### WRITTEN INSTRUCTION
Copy out every line that contains "from".
* start DATA SECTION *
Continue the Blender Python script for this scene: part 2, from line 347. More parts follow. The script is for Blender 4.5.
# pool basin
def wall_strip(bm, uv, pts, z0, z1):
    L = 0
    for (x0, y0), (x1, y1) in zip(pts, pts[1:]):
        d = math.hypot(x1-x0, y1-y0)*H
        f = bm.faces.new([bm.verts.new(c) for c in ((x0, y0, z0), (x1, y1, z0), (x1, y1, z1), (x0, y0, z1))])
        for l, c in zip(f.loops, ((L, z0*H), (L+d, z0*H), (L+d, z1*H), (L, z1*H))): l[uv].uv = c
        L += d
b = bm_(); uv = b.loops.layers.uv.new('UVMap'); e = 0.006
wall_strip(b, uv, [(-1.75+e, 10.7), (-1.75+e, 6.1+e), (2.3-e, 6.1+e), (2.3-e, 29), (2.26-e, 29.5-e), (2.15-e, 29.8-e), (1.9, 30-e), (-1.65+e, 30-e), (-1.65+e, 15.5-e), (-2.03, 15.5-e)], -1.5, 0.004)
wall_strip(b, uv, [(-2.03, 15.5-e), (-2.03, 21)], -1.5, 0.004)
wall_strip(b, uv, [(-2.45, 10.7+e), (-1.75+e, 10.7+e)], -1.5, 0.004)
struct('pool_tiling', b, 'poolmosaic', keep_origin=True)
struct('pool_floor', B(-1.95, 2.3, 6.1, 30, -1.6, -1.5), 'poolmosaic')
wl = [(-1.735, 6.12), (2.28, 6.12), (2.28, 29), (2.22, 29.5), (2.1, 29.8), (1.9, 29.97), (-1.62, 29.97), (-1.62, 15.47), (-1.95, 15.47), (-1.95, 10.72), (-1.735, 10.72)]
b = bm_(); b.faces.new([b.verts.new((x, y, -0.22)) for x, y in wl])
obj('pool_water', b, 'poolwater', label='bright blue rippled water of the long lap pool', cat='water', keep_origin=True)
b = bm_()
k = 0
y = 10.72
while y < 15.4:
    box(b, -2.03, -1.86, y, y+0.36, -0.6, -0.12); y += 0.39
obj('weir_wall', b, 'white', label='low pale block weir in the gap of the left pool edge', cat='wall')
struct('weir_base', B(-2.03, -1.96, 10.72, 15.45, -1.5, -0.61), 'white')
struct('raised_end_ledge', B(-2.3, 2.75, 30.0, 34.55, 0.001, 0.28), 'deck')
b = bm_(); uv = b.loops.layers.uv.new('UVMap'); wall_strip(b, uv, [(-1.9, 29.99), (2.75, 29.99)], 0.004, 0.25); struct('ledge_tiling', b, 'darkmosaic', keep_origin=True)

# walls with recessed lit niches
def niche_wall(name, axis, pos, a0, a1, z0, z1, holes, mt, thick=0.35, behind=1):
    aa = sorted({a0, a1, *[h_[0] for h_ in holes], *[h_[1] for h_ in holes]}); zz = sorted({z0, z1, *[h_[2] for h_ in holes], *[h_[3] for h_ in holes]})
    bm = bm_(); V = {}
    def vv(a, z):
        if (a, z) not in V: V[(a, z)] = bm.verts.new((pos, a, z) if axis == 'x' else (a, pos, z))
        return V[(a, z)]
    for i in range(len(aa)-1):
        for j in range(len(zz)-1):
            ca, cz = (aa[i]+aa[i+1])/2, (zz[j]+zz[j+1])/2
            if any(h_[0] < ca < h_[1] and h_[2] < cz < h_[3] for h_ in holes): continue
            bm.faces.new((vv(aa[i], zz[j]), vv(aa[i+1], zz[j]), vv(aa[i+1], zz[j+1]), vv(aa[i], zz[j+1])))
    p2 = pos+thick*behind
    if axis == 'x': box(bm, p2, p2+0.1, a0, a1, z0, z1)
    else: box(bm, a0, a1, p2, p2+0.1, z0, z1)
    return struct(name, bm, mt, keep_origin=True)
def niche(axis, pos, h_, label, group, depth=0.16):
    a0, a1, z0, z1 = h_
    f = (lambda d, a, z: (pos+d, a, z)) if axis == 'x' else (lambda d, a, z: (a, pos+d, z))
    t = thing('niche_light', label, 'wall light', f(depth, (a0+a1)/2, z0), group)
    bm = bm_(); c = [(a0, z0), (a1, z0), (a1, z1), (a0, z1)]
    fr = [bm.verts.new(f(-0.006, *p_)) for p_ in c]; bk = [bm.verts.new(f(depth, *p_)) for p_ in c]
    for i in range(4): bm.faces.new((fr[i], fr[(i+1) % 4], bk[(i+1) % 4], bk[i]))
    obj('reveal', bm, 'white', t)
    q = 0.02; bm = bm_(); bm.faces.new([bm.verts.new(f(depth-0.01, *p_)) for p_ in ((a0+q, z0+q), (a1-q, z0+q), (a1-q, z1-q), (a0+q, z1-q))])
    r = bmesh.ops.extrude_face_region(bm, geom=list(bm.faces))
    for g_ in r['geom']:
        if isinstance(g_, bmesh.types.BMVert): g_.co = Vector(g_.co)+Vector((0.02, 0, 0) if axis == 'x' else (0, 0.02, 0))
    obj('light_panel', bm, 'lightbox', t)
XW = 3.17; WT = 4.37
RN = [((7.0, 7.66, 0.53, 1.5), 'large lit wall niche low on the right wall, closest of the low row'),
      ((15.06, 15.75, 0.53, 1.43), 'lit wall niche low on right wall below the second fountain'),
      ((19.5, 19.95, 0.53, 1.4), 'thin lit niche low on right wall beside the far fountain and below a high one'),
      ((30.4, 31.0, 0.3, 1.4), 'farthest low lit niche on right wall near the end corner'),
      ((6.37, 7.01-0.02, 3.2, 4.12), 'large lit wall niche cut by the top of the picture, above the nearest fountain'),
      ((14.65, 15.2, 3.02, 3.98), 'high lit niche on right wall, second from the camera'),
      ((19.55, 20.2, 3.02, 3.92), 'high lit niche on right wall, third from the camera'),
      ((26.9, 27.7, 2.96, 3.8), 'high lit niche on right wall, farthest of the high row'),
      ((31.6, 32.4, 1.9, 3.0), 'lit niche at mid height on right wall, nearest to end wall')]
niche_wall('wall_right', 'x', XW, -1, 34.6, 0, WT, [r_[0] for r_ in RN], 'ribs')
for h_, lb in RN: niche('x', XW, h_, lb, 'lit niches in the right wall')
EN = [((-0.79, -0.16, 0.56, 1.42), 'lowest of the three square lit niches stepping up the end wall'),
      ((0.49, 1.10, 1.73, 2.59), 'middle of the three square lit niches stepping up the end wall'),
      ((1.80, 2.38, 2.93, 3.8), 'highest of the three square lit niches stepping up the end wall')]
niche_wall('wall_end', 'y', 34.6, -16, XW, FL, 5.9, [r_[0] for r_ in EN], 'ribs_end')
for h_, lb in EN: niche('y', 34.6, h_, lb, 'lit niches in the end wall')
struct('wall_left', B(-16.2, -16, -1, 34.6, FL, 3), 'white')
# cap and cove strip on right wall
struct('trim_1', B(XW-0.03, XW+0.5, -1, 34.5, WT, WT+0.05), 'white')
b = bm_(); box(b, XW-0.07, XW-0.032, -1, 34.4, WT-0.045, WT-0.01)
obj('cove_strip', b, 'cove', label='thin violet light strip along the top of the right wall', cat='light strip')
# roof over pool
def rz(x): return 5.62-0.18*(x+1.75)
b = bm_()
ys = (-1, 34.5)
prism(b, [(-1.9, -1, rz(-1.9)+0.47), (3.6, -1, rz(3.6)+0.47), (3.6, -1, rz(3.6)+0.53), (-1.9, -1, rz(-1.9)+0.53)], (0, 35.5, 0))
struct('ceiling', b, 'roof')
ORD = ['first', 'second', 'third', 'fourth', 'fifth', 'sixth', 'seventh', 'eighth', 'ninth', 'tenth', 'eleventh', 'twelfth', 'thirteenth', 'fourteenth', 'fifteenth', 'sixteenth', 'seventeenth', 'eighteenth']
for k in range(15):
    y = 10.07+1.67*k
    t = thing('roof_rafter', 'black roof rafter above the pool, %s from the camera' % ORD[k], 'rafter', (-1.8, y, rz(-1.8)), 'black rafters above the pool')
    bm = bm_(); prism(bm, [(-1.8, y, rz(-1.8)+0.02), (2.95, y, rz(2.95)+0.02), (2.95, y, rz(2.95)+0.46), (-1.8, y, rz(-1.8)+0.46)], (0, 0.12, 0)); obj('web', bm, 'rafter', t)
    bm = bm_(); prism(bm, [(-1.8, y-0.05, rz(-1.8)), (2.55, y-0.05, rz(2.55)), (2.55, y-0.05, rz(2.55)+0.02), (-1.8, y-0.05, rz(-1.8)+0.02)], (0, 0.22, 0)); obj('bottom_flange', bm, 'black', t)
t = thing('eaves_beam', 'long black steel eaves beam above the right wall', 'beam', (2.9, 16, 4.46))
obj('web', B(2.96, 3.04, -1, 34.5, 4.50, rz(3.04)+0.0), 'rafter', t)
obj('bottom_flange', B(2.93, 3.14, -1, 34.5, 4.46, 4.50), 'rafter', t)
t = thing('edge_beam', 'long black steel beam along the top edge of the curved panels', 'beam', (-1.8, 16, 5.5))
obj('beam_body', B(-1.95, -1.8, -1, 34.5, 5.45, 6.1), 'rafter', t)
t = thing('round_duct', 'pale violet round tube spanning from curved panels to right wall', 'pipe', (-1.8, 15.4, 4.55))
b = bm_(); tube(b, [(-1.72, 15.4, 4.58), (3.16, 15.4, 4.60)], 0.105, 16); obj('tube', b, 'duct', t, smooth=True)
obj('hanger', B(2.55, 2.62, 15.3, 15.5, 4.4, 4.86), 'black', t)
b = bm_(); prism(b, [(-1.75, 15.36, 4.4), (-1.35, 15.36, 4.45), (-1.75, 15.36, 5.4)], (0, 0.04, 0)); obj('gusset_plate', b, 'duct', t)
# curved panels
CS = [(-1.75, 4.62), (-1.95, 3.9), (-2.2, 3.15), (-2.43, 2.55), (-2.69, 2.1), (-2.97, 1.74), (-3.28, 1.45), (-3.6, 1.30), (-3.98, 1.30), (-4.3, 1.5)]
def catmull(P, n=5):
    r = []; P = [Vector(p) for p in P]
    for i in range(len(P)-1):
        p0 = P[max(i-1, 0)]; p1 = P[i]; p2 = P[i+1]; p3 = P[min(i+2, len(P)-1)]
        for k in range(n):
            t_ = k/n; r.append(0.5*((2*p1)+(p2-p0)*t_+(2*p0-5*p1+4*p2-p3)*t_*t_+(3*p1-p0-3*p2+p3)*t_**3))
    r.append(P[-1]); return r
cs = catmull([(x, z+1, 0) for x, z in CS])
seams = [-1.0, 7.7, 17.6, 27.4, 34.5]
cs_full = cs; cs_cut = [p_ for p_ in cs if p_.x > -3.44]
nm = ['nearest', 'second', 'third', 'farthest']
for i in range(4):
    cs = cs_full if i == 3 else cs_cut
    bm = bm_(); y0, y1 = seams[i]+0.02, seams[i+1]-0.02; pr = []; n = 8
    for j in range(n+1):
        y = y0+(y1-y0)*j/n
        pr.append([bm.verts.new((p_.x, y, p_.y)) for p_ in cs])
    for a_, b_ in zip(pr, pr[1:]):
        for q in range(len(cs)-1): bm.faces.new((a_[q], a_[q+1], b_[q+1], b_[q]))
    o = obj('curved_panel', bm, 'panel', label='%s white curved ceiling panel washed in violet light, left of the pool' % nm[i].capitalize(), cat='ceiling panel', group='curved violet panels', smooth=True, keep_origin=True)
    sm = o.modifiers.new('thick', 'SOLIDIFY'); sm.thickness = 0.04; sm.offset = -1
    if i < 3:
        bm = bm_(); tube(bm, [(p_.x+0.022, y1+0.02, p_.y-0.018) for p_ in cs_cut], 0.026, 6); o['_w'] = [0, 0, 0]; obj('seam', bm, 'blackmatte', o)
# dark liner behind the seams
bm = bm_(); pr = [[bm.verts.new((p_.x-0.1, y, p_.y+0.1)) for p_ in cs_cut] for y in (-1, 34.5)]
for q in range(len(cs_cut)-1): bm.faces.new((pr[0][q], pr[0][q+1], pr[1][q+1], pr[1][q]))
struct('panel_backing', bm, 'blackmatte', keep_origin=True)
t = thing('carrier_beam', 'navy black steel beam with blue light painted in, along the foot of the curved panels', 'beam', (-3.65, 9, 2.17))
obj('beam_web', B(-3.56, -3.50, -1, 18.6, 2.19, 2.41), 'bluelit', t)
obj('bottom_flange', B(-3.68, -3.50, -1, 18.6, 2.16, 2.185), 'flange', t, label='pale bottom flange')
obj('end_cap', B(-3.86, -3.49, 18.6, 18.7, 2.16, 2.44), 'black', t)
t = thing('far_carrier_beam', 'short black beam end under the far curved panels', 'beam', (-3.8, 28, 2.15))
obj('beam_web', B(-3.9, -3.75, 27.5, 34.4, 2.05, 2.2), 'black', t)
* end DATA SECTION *
### RESULT
Continue the Blender Python script for this scene: part 2, from line 347. More parts follow. The script is for Blender 4.5.
      ((14.65, 15.2, 3.02, 3.98), 'high lit niche on right wall, second from the camera'),
      ((19.55, 20.2, 3.02, 3.92), 'high lit niche on right wall, third from the camera'),
    t = thing('roof_rafter', 'black roof rafter above the pool, %s from the camera' % ORD[k], 'rafter', (-1.8, y, rz(-1.8)), 'black rafters above the pool')
t = thing('round_duct', 'pale violet round tube spanning from curved panels to right wall', 'pipe', (-1.8, 15.4, 4.55))